-- Exercise objective --
Whenever a line contains the string "high", copy it out of the entries.
┌─ Provided records
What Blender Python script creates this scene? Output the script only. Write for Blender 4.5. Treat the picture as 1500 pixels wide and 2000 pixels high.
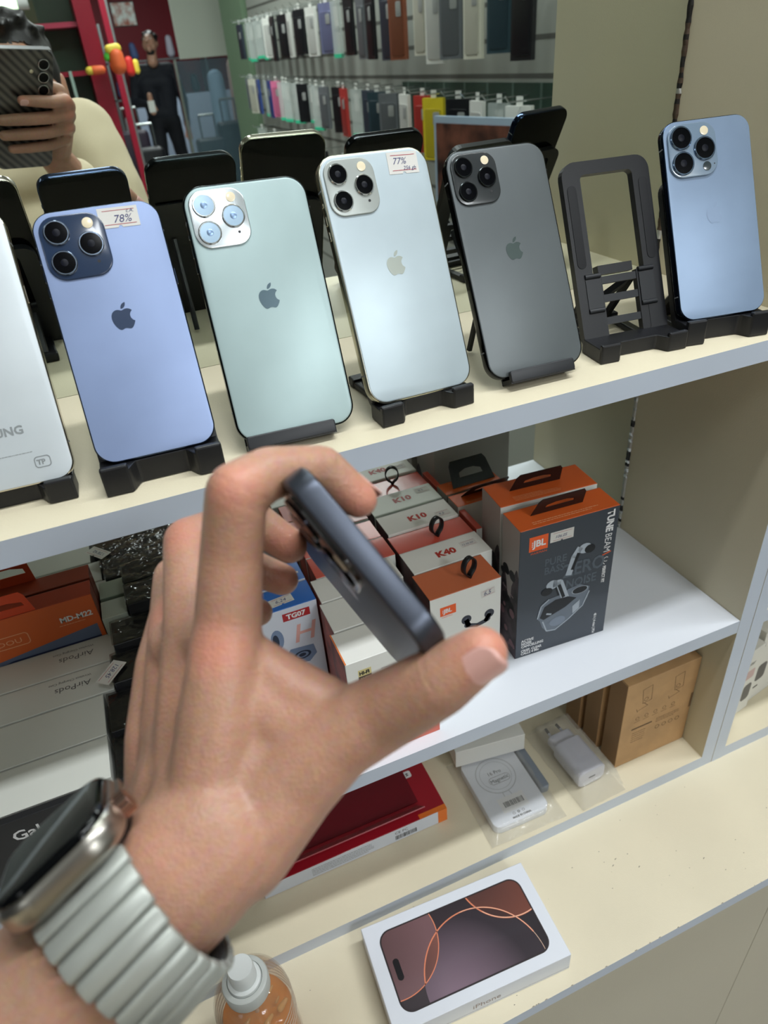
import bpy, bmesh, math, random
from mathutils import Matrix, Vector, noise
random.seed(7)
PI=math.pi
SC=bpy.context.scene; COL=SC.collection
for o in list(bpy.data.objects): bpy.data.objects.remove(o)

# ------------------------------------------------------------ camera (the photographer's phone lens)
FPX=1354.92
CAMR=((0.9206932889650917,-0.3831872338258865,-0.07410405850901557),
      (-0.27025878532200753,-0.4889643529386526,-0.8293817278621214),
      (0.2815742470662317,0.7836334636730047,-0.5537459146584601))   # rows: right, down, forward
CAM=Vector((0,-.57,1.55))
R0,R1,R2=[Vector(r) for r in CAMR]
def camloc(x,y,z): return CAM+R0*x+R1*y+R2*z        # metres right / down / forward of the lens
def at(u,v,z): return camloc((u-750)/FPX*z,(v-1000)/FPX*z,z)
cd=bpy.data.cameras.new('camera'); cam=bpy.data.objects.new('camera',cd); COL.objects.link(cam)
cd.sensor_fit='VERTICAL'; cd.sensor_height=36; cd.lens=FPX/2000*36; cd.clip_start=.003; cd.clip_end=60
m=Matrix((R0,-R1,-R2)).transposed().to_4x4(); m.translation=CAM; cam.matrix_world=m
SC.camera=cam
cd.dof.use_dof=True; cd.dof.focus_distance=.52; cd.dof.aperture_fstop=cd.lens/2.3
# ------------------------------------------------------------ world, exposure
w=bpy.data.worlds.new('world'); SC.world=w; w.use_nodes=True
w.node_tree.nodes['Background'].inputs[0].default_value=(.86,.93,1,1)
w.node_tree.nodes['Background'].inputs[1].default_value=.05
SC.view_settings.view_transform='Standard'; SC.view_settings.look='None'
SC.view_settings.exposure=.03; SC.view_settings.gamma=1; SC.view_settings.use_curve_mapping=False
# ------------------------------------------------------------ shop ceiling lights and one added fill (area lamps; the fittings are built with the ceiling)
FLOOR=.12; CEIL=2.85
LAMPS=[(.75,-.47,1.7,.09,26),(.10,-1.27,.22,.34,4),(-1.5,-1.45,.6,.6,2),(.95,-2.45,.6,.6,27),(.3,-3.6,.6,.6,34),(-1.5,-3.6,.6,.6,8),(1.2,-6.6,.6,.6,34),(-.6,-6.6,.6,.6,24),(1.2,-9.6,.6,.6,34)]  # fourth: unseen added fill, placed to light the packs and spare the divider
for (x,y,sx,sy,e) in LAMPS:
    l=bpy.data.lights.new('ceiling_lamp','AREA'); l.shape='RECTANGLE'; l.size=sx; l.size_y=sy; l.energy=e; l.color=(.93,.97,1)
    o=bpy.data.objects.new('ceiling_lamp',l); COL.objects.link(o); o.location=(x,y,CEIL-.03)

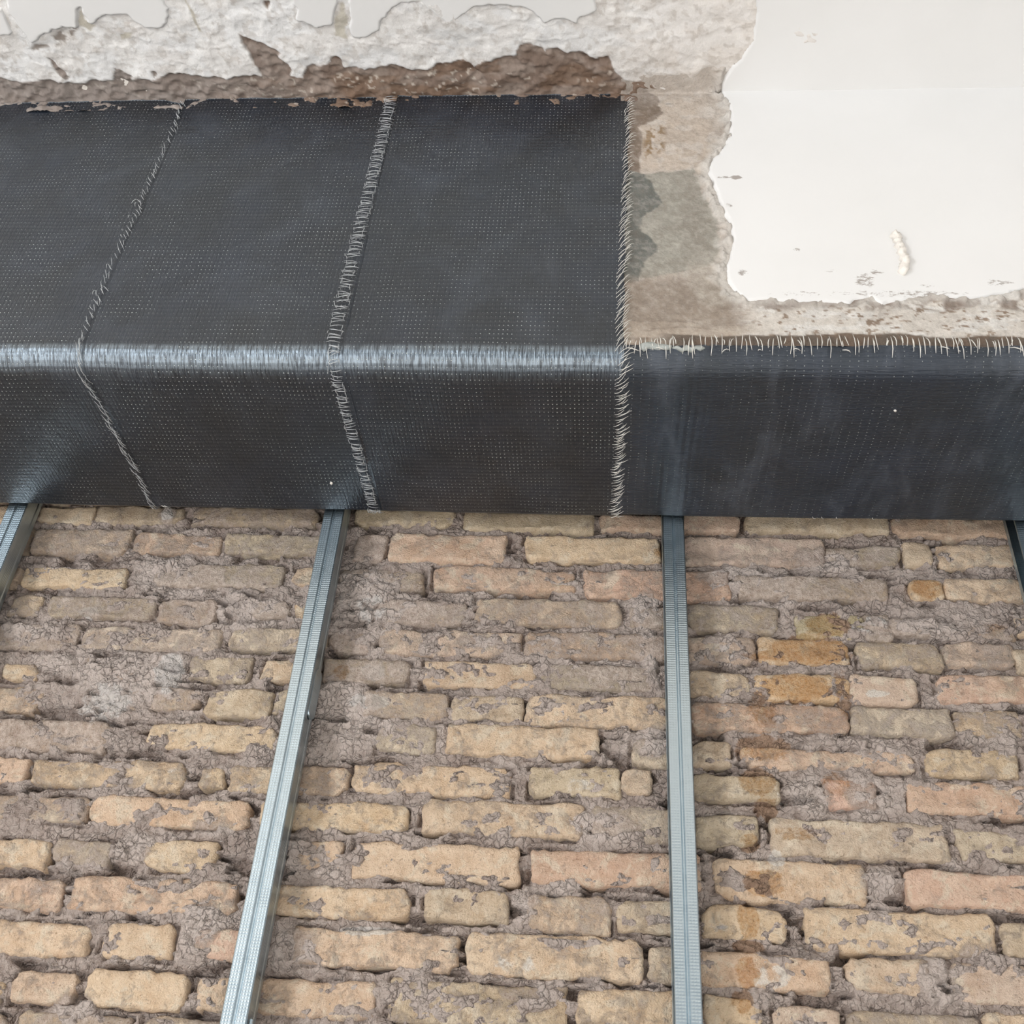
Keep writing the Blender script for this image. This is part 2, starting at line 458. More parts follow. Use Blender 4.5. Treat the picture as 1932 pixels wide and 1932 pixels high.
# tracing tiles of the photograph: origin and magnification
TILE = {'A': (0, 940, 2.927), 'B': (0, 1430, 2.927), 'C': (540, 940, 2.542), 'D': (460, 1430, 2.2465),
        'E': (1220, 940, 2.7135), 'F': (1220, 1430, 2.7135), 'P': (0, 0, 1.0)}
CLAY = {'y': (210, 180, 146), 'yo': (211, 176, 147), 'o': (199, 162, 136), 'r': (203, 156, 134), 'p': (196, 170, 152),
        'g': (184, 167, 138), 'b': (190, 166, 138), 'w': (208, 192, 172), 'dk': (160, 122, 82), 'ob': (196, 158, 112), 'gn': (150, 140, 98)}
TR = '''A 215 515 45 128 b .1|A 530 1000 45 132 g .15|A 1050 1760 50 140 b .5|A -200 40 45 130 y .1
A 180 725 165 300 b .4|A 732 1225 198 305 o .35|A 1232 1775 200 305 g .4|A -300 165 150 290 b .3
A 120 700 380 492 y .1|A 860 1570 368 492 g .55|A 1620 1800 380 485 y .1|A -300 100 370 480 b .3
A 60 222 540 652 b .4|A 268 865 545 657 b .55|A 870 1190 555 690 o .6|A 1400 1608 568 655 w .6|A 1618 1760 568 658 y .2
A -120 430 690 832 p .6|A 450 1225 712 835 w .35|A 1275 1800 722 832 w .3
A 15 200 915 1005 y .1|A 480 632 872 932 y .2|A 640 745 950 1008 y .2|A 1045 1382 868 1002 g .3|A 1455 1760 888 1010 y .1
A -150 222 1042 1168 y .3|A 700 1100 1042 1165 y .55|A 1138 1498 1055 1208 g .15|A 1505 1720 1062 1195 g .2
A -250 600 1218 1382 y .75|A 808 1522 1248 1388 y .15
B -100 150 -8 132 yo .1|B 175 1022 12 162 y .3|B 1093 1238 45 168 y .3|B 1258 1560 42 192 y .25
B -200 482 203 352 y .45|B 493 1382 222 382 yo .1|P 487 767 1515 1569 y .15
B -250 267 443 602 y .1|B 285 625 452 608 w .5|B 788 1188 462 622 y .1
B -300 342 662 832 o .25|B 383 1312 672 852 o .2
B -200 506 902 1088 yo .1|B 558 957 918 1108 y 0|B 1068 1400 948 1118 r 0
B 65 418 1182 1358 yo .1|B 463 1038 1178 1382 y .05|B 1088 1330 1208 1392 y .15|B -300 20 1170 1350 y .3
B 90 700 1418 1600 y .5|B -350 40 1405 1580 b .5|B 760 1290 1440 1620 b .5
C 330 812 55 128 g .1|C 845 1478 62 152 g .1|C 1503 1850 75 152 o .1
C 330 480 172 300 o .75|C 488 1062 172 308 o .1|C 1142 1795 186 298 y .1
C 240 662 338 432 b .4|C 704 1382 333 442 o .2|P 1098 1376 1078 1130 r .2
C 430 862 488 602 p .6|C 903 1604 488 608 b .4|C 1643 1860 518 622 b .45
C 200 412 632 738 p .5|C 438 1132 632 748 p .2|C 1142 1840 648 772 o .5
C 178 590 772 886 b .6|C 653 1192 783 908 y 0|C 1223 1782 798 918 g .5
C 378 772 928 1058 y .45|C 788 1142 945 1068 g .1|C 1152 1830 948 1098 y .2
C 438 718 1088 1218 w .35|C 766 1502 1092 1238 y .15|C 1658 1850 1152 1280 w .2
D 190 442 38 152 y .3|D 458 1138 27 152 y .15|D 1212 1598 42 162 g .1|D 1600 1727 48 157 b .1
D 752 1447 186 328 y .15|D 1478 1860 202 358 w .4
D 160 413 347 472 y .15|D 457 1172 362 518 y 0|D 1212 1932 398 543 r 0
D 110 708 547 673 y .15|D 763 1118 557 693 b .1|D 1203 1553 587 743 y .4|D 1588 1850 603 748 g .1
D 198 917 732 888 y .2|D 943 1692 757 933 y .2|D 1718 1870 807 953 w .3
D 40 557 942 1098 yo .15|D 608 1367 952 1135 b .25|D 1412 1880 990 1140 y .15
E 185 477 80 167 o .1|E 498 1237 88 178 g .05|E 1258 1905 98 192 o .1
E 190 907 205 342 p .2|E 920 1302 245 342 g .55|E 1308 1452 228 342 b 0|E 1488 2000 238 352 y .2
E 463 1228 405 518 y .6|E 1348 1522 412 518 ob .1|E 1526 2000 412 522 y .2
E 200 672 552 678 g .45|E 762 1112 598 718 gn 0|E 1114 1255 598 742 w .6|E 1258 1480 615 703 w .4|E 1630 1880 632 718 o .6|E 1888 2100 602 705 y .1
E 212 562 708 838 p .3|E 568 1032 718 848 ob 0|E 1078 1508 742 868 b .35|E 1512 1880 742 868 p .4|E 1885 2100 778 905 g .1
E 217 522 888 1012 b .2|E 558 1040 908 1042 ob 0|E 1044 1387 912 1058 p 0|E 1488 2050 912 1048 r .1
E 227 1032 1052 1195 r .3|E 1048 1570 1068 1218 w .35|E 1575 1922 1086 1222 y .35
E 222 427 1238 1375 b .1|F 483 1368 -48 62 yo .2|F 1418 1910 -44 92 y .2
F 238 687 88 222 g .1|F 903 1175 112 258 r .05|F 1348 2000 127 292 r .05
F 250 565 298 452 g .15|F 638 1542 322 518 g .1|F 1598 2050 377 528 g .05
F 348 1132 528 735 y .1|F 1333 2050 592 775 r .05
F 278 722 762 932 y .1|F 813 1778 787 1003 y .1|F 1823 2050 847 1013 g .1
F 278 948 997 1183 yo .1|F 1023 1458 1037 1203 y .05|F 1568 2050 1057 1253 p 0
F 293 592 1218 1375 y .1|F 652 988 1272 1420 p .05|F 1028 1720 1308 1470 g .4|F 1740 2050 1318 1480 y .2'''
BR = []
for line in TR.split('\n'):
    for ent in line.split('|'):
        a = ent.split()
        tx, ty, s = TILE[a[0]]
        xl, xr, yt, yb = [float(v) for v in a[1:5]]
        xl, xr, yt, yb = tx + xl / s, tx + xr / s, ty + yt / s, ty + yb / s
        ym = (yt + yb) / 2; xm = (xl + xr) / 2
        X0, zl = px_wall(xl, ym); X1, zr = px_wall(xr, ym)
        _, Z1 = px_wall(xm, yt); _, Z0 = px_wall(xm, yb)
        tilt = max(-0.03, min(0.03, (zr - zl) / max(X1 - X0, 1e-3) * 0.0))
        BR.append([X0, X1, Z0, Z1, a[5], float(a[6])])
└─
-- Completed task --
What Blender Python script creates this scene? Output the script only. Write for Blender 4.5. Treat the picture as 1500 pixels wide and 2000 pixels high.
Keep writing the Blender script for this image. This is part 2, starting at line 458. More parts follow. Use Blender 4.5. Treat the picture as 1932 pixels wide and 1932 pixels high.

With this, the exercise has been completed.